┌────────

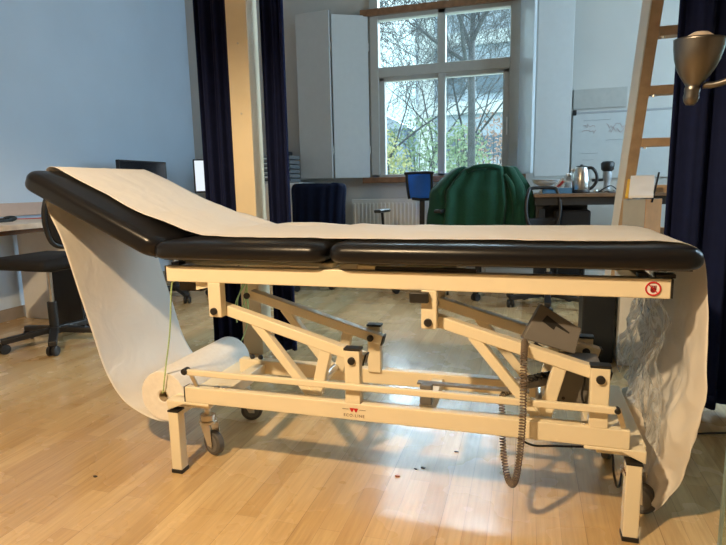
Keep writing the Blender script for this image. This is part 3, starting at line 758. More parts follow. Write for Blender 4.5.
# ---------------------------------------------------------------- office chairs
def office_chair(name, loc, rz, label, seat_z=.47, back=(.50, 1.0), bm=None, arms=False, bw=.44, fm=M_BLKCH, light_arms=False, open_back=True, tilt=.06, square=False):
    """faces local -Y (back of the chair on +Y)"""
    T = thing(name, loc, label, 'office chair', rz=0)
    X = Matrix.Translation(loc) @ Matrix.Rotation(rz, 4, 'Z')
    def P(mb, nm, m, par=None, **k):
        for v in mb.bm.verts: v.co = X @ v.co
        return mb.build(nm, m, par or T, **k)
    s = MB(); s.box((-.24, -.25, seat_z-.035), (.24, .22, seat_z+.035), bev=.03); P(s, 'seat', M_BLKCH, smooth=True)
    c = MB(); c.cyl((0, 0, .10), (0, 0, .28), .028); col = P(c, 'gas_column', M_BLACK)
    c = MB(); c.cyl((0, 0, .28), (0, 0, seat_z-.03), .014); P(c, 'piston', M_STEEL, col)
    c = MB(); c.box((-.09, -.10, seat_z-.06), (.09, .12, seat_z-.03), bev=.006); P(c, 'seat_mechanism', M_BLACK)
    # back
    z0, z1 = back; z0 += 0; bz = []
    fr_ = MB(); pts = []
    hw = bw/2
    prof = [(-hw*.72, z0), (-hw*.95, z0+(z1-z0)*.25), (-hw, z0+(z1-z0)*.6), (-hw*.85, z1-.03), (-hw*.6, z1), (hw*.6, z1), (hw*.85, z1-.03), (hw, z0+(z1-z0)*.6), (hw*.95, z0+(z1-z0)*.25), (hw*.72, z0)]
    if square: prof = [(-hw*.9, z0), (-hw*.95, z0+(z1-z0)*.25), (-hw, z0+(z1-z0)*.6), (-hw, z1-.02), (-hw*.97, z1), (hw*.97, z1), (hw, z1-.02), (hw, z0+(z1-z0)*.6), (hw*.95, z0+(z1-z0)*.25), (hw*.9, z0)]
    def yb(x, z): return .24+tilt*(z-z0)*2+.05*math.cos(min(1, abs(x)/hw)*PI/2)
    pp = spline([(x, yb(x, z), z) for x, z in prof]+[(0, yb(0, z0)-.0, z0-.01), (-hw*.72, yb(-hw*.72, z0), z0)], 6)
    fr_.tube(pp, .014, 8); fro = P(fr_, 'backrest_frame', M_BLACK, smooth=True)
    g = []
    for j in range(13):
        v = j/12; z = z0+(z1-z0)*v
        wv = hw*(.72+.28*math.sin(min(1, v/.6)*PI/2)) if v < .6 else hw*(1-.4*((v-.6)/.4)**2)
        if square: wv = hw*(.9+.1*v)
        g.append([(wv*(-1+2*k/12), yb(wv*(-1+2*k/12), z)-.002, z) for k in range(13)])
    mm = MB(); mm.grid(g if open_back else g[:4]); P(mm, 'backrest_mesh' if open_back else 'lumbar_pad', bm or M_BLKCH, fro, smooth=True, solid=.006)
    sp = MB(); sp.bar((0, .10, seat_z-.045), (0, .30, seat_z-.02), .05, .02, up=(1, 0, 0)); sp.bar((0, .30, seat_z-.03), (0, .315, z0+.15), .05, .018, up=(1, 0, 0)); P(sp, 'back_support', M_BLACK, bevel=.003)
    if arms:
        for s_ in (-1, 1):
            ar = MB(); ar.tube(spline([(s_*.24, .02, seat_z-.02), (s_*.29, .02, seat_z+.01), (s_*.30, .02, seat_z+.12), (s_*.29, -.02, seat_z+.205)], 6), .014, 8)
            a_ = P(ar, 'armrest', M_BLACK, smooth=True)
            pd = MB(); pd.box((s_*.29-.035, -.14, seat_z+.20), (s_*.29+.035, .12, seat_z+.23), bev=.010); P(pd, 'arm_pad', M_BLACK, a_)
    bs = MB(); bs.cyl((0, 0, .075), (0, 0, .12), .045)
    for k in range(5):
        t = 2*PI*k/5+.75; d = Vector((math.cos(t), math.sin(t), 0))
        bs.bar(Vector((0, 0, .100))+d*.03, Vector((0, 0, .075))+d*.30, .048, .034, up=(-d.y, d.x, 0))
    bo = P(bs, 'star_base', M_BLACK, bevel=.006)
    for k in range(5):
        t = 2*PI*k/5+.75; d = Vector((math.cos(t), math.sin(t), 0)); c = Vector((0, 0, .031))+d*.29
        w = MB(); s2 = Vector((math.cos(t+1+k), math.sin(t+1+k), 0))
        w.cyl(c+s2*.008, c+s2*.026, .031, n=20).cyl(c-s2*.026, c-s2*.008, .031, n=20).cyl(c-s2*.01, c+s2*.01, .012, n=10)
        w.cyl(c+Vector((0, 0, 0)), c+Vector((0, 0, .05)), .008, n=8)
        P(w, 'caster', M_BLACK, bevel=.002)
    return T
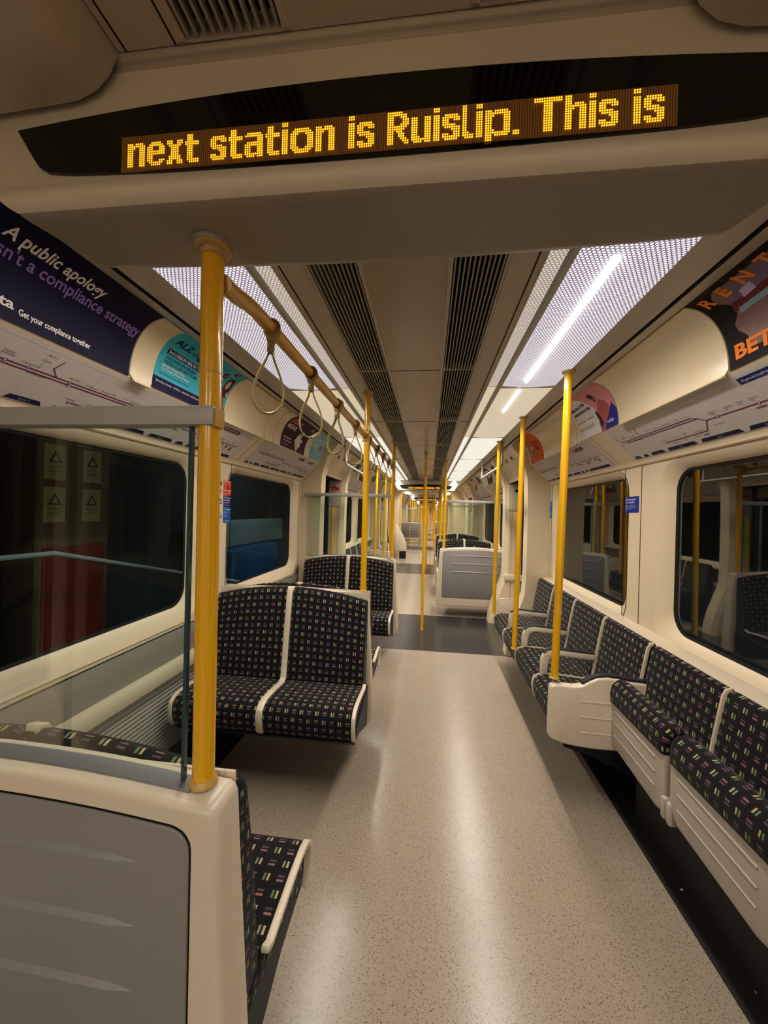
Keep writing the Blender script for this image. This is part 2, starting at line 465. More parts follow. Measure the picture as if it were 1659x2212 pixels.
while .77+LL*k<YEND-1.5:
    y=.77+LL*k
    if k==-1: k+=1; continue
    mat='lamp0' if k in(0,-2,-3) else ('lamp1' if k==1 else 'lamp2')
    for s,side in ((-1,'left'),(1,'right')):
        o=protos[mat] if mat not in used else copy_tree(protos[mat])
        used.add(mat)
        o.location=(s*.40,y,ZC); o.scale=(s,1,1)
        if k<0: tag(o,'perforated ceiling light panel behind the camera on the %s'%side,'ceiling light','lights behind on the %s'%side)
        elif k==0: tag(o,'white perforated light panel just past the big display, %s side%s'%(side,', with a bright tube line' if s>0 else ', above the strap rail'),'ceiling light')
        elif k==1: tag(o,'cream ribbed ceiling light panel on the %s, next after the perforated one'%side,'ceiling light')
        elif k<6: tag(o,'plain white ceiling light panel on the %s, %s of the plain ones'%(side,ORD[k-2]),'ceiling light')
        else: tag(o,'tiny far ceiling light panel deep down the train on the %s'%side,'ceiling light','far ceiling lights on the %s'%side)
        if k not in (5,9,10,14,15,16,20,21,25,26): downlight(o,LL,LAMP_W*(2.1 if k<0 else .85 if k<1 else 1.4 if k<2 else .5 if k==4 else 2.1),spread=176 if k<0 else LAMP_SPREAD)
        if k==0 and s>0: tube_local.build('lamp_tube',M['tube'],o)
        if k==1 and s>0:
            b=MB(); b.tube([(.185,.03,-.019),(.185,.52,-.019)],.006,8); b.build('lamp_tube',M['tube'],o)
    k+=1

# ---------------------------------------------------------------- walls with window openings
def rrect(y0,y1,z0,z1,r,n=7):
    out=[]
    for cy_,cz_,a0 in ((y1-r,z1-r,0),(y0+r,z1-r,90),(y0+r,z0+r,180),(y1-r,z0+r,270)):
        for i in range(n+1):
            a=math.radians(a0+90*i/n); out.append((cy_+r*math.cos(a),cz_+r*math.sin(a)))
    return out
def ring(b,outer,inner,x0,x1,mat=0,flip=False):
    k=len(outer); vs=[(x0,y,z) for y,z in outer]+[(x1,y,z) for y,z in inner]
    b.add(vs,[(i,(i+1)%k,(i+1)%k+k,i+k) for i in range(k)],mat)
def square_from(outer_rect,inner,n=7):
    y0,y1,z0,z1=outer_rect; k=n+1; out=[]
    cor=[(y1,z1),(y0,z1),(y0,z0),(y1,z0)]
    for q in range(4):
        for i in range(k):
            iy,iz=inner[q*k+i]; cy_,cz_=cor[q]
            # project first half on one side, second on the other, the middle on the corner
            t=i/n
            if q in (0,2): p=(cy_,iz) if t<.5 else (iy,cz_)
            else: p=(iy,cz_) if t<.5 else (cy_,iz)
            if abs(t-.5)<1e-6: p=(cy_,cz_)
            out.append(p)
    return out
n_=6
wcount=[0]
def window(yg0,yg1,s,c,dark):
    """frame lip, rubber, glass pane for one window"""
    wcount[0]+=1
    b=MB(); X=1.30*s
    o_=rrect(yg0-.075,yg1+.075,.785,1.745,.15,n_); m_=rrect(yg0-.03,yg1+.03,.84,1.715,.13,n_); g_=rrect(yg0,yg1,.87,1.70,.11,n_)
    ring(b,o_,m_,X-.004*s,X+.018*s); ring(b,m_,g_,X+.018*s,X+.048*s)
    ob=b.build('window_%d'%wcount[0],M['cream'],sharp=60); tag(ob,kind='structure')
    b=MB(); gi=rrect(yg0+.014,yg1-.014,.884,1.686,.1,n_); ring(b,g_,gi,X+.047*s,X+.052*s)
    b.build('window_rubber',M['gasket'],ob)
    b=MB(); k=len(gi); b.add([(X+.056*s,y,z) for y,z in gi],[tuple(range(k))]); b.build('window_pane',M['glass'],ob)
    return ob
def wall_side(s,name):
    b=MB(); X=1.30*s
    for ci,c in enumerate(CARS):
        for bi,(a0,a1) in enumerate(BAYS+ENDS):
            y0,y1=max(a0+c,YBACK),a1+c
            # cove, map band and its underside
            b.sheetY([(s*x,z) for x,z in COVE],y0,y1,1,0)
            b.sheetY([(s*1.087,1.95),(s*1.090,1.947),(s*1.27,1.78),(s*1.283,1.765),(s*1.284,1.757),(s*1.290,1.752),(s*1.30,1.752)],y0,y1,1,0)
            if bi<2:
                mid=(y0+y1)/2; w2=(y1-y0)/2
                wins=[(y0+.18,mid-.20),(mid+.25,y1-.20)]
            else: wins=[]
            segs=[y0]+[mid]*(1 if wins else 0)+[y1]
            if wins:
                for (g0,g1),(r0,r1) in zip(wins,((y0,mid),(mid,y1))):
                    inner=rrect(g0-.075,g1+.075,.785,1.745,.15,n_)
                    outer=square_from((r0,r1,.765,1.755),inner,n_)
                    k=len(inner)
                    b.add([(X,y,z) for y,z in outer]+[(X,y,z) for y,z in inner],[(i,(i+1)%k,(i+1)%k+k,i+k) for i in range(k)],0)
                    window(g0,g1,s,c,False)
            else:
                b.sheetY([(X,1.755),(X,.765)],y0,y1,1,0)
            # lower wall
            b.sheetY([(s*1.30,.765),(s*1.305,.763),(s*1.305,.757)],y0,y1,1,2)
            b.sheetY([(s*1.305,.757),(s*1.30,.60)],y0,y1,1,1)
            b.sheetY([(s*1.30,.60),(s*1.302,.597),(s*1.265,.592),(s*1.255,.57),(s*1.262,.525),(s*1.285,.512)],y0,y1,1,3)
            pr=[]; z=.51; i=0
            while z>.12:
                pr.append((s*(1.285+(0 if i%2 else .006)),z)); z-=.011; i+=1
            b.sheetY(pr,y0,y1,1,1)
            b.sheetY([(s*1.285,z),(s*1.25,.07),(s*1.25,.0)],y0,y1,1,4)
    o=b.build(name,[M['cream'],M['wgrey'],M['gap'],M['ledge'],M['plinth']],sharp=38)
    tag(o,kind='structure'); return o
wall_side(-1,'wall_left'); wall_side(1,'wall_right')
# pillar seams and panel joints
b=MB()
for s in (-1,1):
    for c in CARS:
        for (a0,a1) in BAYS:
            mid=(a0+a1)/2+c
            for yy in (mid+.035,mid+.225 if True else 0): b.box(s*1.298,s*1.301,yy,yy+.0035,.62,1.75)
            yy=mid+.235
            pts=[(s*(cove(CL*i/8,.0008)[0]),cove(CL*i/8,.0008)[1]) for i in range(9)]+[(s*1.268,1.781)]
            b.sheetY(pts,yy,yy+.004)
            for yy in (a0+c+.02,a1+c-.06): b.box(s*1.298,s*1.301,yy,yy+.003,.62,1.75)
tag(b.build('trim_2',M['gap']),kind='structure')

# doorways: standback pillars, header, doors
dcount=0
def standback(b,s,y0,y1,slant):
    """pillar beside a doorway, slant=+1: its bay side (low y) is slanted"""
    inner=[(.90,0),(.915,.13),(.955,.30),(1.03,.50),(1.075,.64),(1.085,.9),(1.085,1.45),(1.075,1.82),(1.02,2.02),(.93,2.12),(.90,2.18)]
    outer=[(1.40,0),(1.40,.13),(1.40,.30),(1.40,.5),(1.40,.64),(1.40,.9),(1.40,1.45),(1.40,1.82),(1.40,2.02),(1.40,2.12),(1.40,2.18)]
    n=len(inner); rows=[]
    ins=.05
    for yy,dx in ((y0,ins if slant<0 else .0),(y0+.03,0.0),(y1-.03,0),(y1,.0 if slant<0 else ins)):
        rows.append([(s*(x+dx),yy,z) for x,z in inner])
    vs=[p for r_ in rows for p in r_]; fs=[]
    for j in range(3):
        for i in range(n-1): fs.append((j*n+i,j*n+i+1,(j+1)*n+i+1,(j+1)*n+i))
    b.add(vs,fs)
    for row,yy in ((rows[0],y0),(rows[-1],y1)):
        vs=row+[(s*x,yy,z) for x,z in outer]
        b.add(vs,[(i,i+1,n+i+1,n+i) for i in range(n-1)])
tn=2
for ci,c in enumerate(CARS):
    for vi,(a0,a1) in enumerate(VEST):
        y0,y1=a0+c,a1+c
        if y1<YBACK: continue
        for s,side in ((-1,'left'),(1,'right')):
            tn+=1; b=MB()
            standback(b,s,y0+.005,y0+.20,1); standback(b,s,y1-.20,y1-.02,-1)
            o=b.build('trim_%d'%tn,M['cream'],sharp=50); tag(o,kind='structure')
            # header box over the door
            b=MB(); b.prismY([(s*.93,2.178),(s*.96,2.16),(s*1.12,1.885),(s*1.115,1.855),(s*1.40,1.855),(s*1.40,2.178)],y0+.18,y1-.18)
            h=b.build('door_header',M['cream'],o,bevel=.008)
            b=MB(); b.box(s*1.13,s*1.35,y0+.22,y1-.22,1.852,1.8545); b.build('header_recess',M['gap'],h)
            # door pair
            dcount+=1; ym=(y0+y1)/2
            d=MB(); d.box(s*1.345,s*1.38,y0+.15,y1-.15,.0,.80); d.box(s*1.345,s*1.38,y0+.15,y1-.15,1.70,1.86)
            for (p,q) in ((y0+.15,y0+.26),(ym-.10,ym+.10),(y1-.26,y1-.15)): d.box(s*1.345,s*1.38,p,q,.80,1.70)
            dd=d.build('door_%d'%dcount,M['cream']); tag(dd,kind='structure')
            g=MB()
            for (p,q) in ((y0+.26,ym-.10),(ym+.10,y1-.26)):
                g.box(s*1.338,s*1.35,p-.02,p,.78,1.72); g.box(s*1.338,s*1.35,q,q+.02,.78,1.72)
                g.box(s*1.338,s*1.35,p,q,.78,.80); g.box(s*1.338,s*1.35,p,q,1.70,1.72)
            g.box(s*1.335,s*1.35,ym-.012,ym+.012,.02,1.85); g.box(s*1.30,s*1.345,y0+.195,y0+.22,.0,1.86); g.box(s*1.30,s*1.345,y1-.225,y1-.20,.0,1.86)
            g.build('door_rubber',M['doorblue'],dd)
            g=MB()
            for (p,q) in ((y0+.26,ym-.10),(ym+.10,y1-.26)): g.add([(s*1.36,p,.8),(s*1.36,q,.8),(s*1.36,q,1.7),(s*1.36,p,1.7)],[(0,1,2,3)])
            g.build('door_pane',M['glass'],dd)
            # features on the pillar face that looks at us: recess, ledge, grab handle
            if ci<2 and vi>0:
                yy=y1-.20
                q=MB(); q.box(s*1.12,s*1.33,yy-.012,yy+.004,1.50,1.84); q.box(s*1.09,s*1.34,yy-.03,yy+.004,.58,.66)
                q.box(s*1.03,s*1.34,yy-.02,yy+.004,.02,.34)
                q.build('pillar_cover',M['white'],o,bevel=.008)
                q=MB(); q.tube([(s*1.23,yy-.004,1.47),(s*1.23,yy-.05,1.45),(s*1.232,yy-.055,1.1),(s*1.225,yy-.055,.78),(s*1.22,yy-.05,.70),(s*1.22,yy,.68)],.014,10)
                q.build('grab_handle',M['yellow'],o)
                q=MB(); q.tube([(s*1.22,yy-.013,1.76),(s*1.22,yy+.004,1.76)],.022,14); q.box(s*1.19,s*1.205,yy-.022,yy,.12,.2); q.build('keyhole',M['black'],o)
                q=MB(); q.box(s*1.17,s*1.173,yy-.0005,yy+.001,.08,1.5); q.box(s*1.03,s*1.34,yy-.021,yy-.0195,.33,.333); q.build('cover_seam',M['gap'],o)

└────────

What the task asks
Look through the material above. Copy each line where the word "this" appears.

Task solution
Keep writing the Blender script for this image. This is part 3, starting at line 758. More parts follow. Write for Blender 4.5.
Keep writing the Blender script for this image. This is part 2, starting at line 465. More parts follow. Measure the picture as if it were 1659x2212 pixels.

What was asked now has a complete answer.